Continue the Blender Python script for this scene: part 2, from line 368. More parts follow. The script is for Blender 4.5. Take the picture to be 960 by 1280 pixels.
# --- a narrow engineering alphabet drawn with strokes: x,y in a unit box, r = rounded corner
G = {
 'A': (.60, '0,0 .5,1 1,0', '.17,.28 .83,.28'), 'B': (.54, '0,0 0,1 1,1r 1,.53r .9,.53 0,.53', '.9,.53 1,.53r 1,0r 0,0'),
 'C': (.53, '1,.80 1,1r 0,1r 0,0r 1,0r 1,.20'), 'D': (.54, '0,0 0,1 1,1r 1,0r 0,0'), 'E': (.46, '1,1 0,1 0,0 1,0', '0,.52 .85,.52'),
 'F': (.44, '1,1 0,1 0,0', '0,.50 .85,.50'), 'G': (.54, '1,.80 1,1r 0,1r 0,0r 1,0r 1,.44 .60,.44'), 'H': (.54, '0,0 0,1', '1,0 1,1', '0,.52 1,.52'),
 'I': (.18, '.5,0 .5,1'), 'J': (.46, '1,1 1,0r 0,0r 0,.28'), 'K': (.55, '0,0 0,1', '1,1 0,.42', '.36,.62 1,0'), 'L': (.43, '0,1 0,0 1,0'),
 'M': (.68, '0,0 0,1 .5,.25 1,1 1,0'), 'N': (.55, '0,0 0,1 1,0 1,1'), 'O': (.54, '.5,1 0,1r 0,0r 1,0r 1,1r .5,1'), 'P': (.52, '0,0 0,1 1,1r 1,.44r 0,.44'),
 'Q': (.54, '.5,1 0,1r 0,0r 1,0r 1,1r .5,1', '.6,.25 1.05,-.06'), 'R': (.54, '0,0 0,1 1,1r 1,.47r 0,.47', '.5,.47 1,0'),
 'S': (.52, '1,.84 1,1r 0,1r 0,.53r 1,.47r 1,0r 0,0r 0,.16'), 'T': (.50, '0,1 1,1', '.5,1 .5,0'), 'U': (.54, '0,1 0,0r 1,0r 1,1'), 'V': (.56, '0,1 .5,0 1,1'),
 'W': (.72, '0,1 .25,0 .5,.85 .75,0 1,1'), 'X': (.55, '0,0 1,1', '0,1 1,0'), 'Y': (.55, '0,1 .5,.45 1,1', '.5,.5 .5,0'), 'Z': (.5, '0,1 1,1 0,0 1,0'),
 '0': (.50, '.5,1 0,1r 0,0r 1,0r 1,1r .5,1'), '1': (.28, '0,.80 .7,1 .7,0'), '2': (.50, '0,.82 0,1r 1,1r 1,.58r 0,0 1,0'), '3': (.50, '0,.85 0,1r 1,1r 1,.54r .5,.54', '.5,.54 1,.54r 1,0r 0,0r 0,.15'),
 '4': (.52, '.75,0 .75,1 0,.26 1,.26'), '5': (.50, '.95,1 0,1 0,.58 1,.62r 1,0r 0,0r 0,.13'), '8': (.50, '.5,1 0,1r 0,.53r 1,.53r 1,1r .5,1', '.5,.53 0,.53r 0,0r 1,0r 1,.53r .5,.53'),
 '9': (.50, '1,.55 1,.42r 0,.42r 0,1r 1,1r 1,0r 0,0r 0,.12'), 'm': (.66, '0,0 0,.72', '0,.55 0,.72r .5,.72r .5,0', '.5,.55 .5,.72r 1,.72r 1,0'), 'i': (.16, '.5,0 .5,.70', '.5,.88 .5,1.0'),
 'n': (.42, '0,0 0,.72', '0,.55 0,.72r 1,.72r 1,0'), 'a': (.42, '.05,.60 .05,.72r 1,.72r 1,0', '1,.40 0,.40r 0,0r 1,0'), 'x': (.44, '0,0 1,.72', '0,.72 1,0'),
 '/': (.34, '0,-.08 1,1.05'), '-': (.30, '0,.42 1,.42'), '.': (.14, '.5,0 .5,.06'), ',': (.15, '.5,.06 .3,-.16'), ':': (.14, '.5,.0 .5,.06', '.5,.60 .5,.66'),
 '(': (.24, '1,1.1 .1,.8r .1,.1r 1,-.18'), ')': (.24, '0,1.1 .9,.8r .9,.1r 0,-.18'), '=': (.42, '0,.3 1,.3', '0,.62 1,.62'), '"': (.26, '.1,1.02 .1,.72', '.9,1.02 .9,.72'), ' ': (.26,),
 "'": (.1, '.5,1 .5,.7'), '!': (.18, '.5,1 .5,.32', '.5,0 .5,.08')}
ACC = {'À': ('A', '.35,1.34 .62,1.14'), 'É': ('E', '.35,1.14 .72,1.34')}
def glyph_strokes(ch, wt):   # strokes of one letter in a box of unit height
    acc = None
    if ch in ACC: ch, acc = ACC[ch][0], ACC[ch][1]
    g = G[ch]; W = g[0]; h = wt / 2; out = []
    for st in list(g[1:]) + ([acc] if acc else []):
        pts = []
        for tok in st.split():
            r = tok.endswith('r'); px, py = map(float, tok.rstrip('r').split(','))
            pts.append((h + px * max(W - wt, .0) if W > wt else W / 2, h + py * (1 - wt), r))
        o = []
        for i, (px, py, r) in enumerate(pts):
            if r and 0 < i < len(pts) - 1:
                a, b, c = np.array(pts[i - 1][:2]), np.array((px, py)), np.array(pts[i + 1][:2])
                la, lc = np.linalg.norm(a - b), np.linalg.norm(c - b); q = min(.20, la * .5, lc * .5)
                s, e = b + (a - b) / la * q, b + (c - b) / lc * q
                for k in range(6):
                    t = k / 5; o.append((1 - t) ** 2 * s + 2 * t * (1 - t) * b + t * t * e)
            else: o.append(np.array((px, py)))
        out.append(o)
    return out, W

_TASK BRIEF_
Repeat the listing above without any change.

_WORKED SOLUTION_
Continue the Blender Python script for this scene: part 2, from line 368. More parts follow. The script is for Blender 4.5. Take the picture to be 960 by 1280 pixels.
# --- a narrow engineering alphabet drawn with strokes: x,y in a unit box, r = rounded corner
G = {
 'A': (.60, '0,0 .5,1 1,0', '.17,.28 .83,.28'), 'B': (.54, '0,0 0,1 1,1r 1,.53r .9,.53 0,.53', '.9,.53 1,.53r 1,0r 0,0'),
 'C': (.53, '1,.80 1,1r 0,1r 0,0r 1,0r 1,.20'), 'D': (.54, '0,0 0,1 1,1r 1,0r 0,0'), 'E': (.46, '1,1 0,1 0,0 1,0', '0,.52 .85,.52'),
 'F': (.44, '1,1 0,1 0,0', '0,.50 .85,.50'), 'G': (.54, '1,.80 1,1r 0,1r 0,0r 1,0r 1,.44 .60,.44'), 'H': (.54, '0,0 0,1', '1,0 1,1', '0,.52 1,.52'),
 'I': (.18, '.5,0 .5,1'), 'J': (.46, '1,1 1,0r 0,0r 0,.28'), 'K': (.55, '0,0 0,1', '1,1 0,.42', '.36,.62 1,0'), 'L': (.43, '0,1 0,0 1,0'),
 'M': (.68, '0,0 0,1 .5,.25 1,1 1,0'), 'N': (.55, '0,0 0,1 1,0 1,1'), 'O': (.54, '.5,1 0,1r 0,0r 1,0r 1,1r .5,1'), 'P': (.52, '0,0 0,1 1,1r 1,.44r 0,.44'),
 'Q': (.54, '.5,1 0,1r 0,0r 1,0r 1,1r .5,1', '.6,.25 1.05,-.06'), 'R': (.54, '0,0 0,1 1,1r 1,.47r 0,.47', '.5,.47 1,0'),
 'S': (.52, '1,.84 1,1r 0,1r 0,.53r 1,.47r 1,0r 0,0r 0,.16'), 'T': (.50, '0,1 1,1', '.5,1 .5,0'), 'U': (.54, '0,1 0,0r 1,0r 1,1'), 'V': (.56, '0,1 .5,0 1,1'),
 'W': (.72, '0,1 .25,0 .5,.85 .75,0 1,1'), 'X': (.55, '0,0 1,1', '0,1 1,0'), 'Y': (.55, '0,1 .5,.45 1,1', '.5,.5 .5,0'), 'Z': (.5, '0,1 1,1 0,0 1,0'),
 '0': (.50, '.5,1 0,1r 0,0r 1,0r 1,1r .5,1'), '1': (.28, '0,.80 .7,1 .7,0'), '2': (.50, '0,.82 0,1r 1,1r 1,.58r 0,0 1,0'), '3': (.50, '0,.85 0,1r 1,1r 1,.54r .5,.54', '.5,.54 1,.54r 1,0r 0,0r 0,.15'),
 '4': (.52, '.75,0 .75,1 0,.26 1,.26'), '5': (.50, '.95,1 0,1 0,.58 1,.62r 1,0r 0,0r 0,.13'), '8': (.50, '.5,1 0,1r 0,.53r 1,.53r 1,1r .5,1', '.5,.53 0,.53r 0,0r 1,0r 1,.53r .5,.53'),
 '9': (.50, '1,.55 1,.42r 0,.42r 0,1r 1,1r 1,0r 0,0r 0,.12'), 'm': (.66, '0,0 0,.72', '0,.55 0,.72r .5,.72r .5,0', '.5,.55 .5,.72r 1,.72r 1,0'), 'i': (.16, '.5,0 .5,.70', '.5,.88 .5,1.0'),
 'n': (.42, '0,0 0,.72', '0,.55 0,.72r 1,.72r 1,0'), 'a': (.42, '.05,.60 .05,.72r 1,.72r 1,0', '1,.40 0,.40r 0,0r 1,0'), 'x': (.44, '0,0 1,.72', '0,.72 1,0'),
 '/': (.34, '0,-.08 1,1.05'), '-': (.30, '0,.42 1,.42'), '.': (.14, '.5,0 .5,.06'), ',': (.15, '.5,.06 .3,-.16'), ':': (.14, '.5,.0 .5,.06', '.5,.60 .5,.66'),
 '(': (.24, '1,1.1 .1,.8r .1,.1r 1,-.18'), ')': (.24, '0,1.1 .9,.8r .9,.1r 0,-.18'), '=': (.42, '0,.3 1,.3', '0,.62 1,.62'), '"': (.26, '.1,1.02 .1,.72', '.9,1.02 .9,.72'), ' ': (.26,),
 "'": (.1, '.5,1 .5,.7'), '!': (.18, '.5,1 .5,.32', '.5,0 .5,.08')}
ACC = {'À': ('A', '.35,1.34 .62,1.14'), 'É': ('E', '.35,1.14 .72,1.34')}
def glyph_strokes(ch, wt):   # strokes of one letter in a box of unit height
    acc = None
    if ch in ACC: ch, acc = ACC[ch][0], ACC[ch][1]
    g = G[ch]; W = g[0]; h = wt / 2; out = []
    for st in list(g[1:]) + ([acc] if acc else []):
        pts = []
        for tok in st.split():
            r = tok.endswith('r'); px, py = map(float, tok.rstrip('r').split(','))
            pts.append((h + px * max(W - wt, .0) if W > wt else W / 2, h + py * (1 - wt), r))
        o = []
        for i, (px, py, r) in enumerate(pts):
            if r and 0 < i < len(pts) - 1:
                a, b, c = np.array(pts[i - 1][:2]), np.array((px, py)), np.array(pts[i + 1][:2])
                la, lc = np.linalg.norm(a - b), np.linalg.norm(c - b); q = min(.20, la * .5, lc * .5)
                s, e = b + (a - b) / la * q, b + (c - b) / lc * q
                for k in range(6):
                    t = k / 5; o.append((1 - t) ** 2 * s + 2 * t * (1 - t) * b + t * t * e)
            else: o.append(np.array((px, py)))
        out.append(o)
    return out, W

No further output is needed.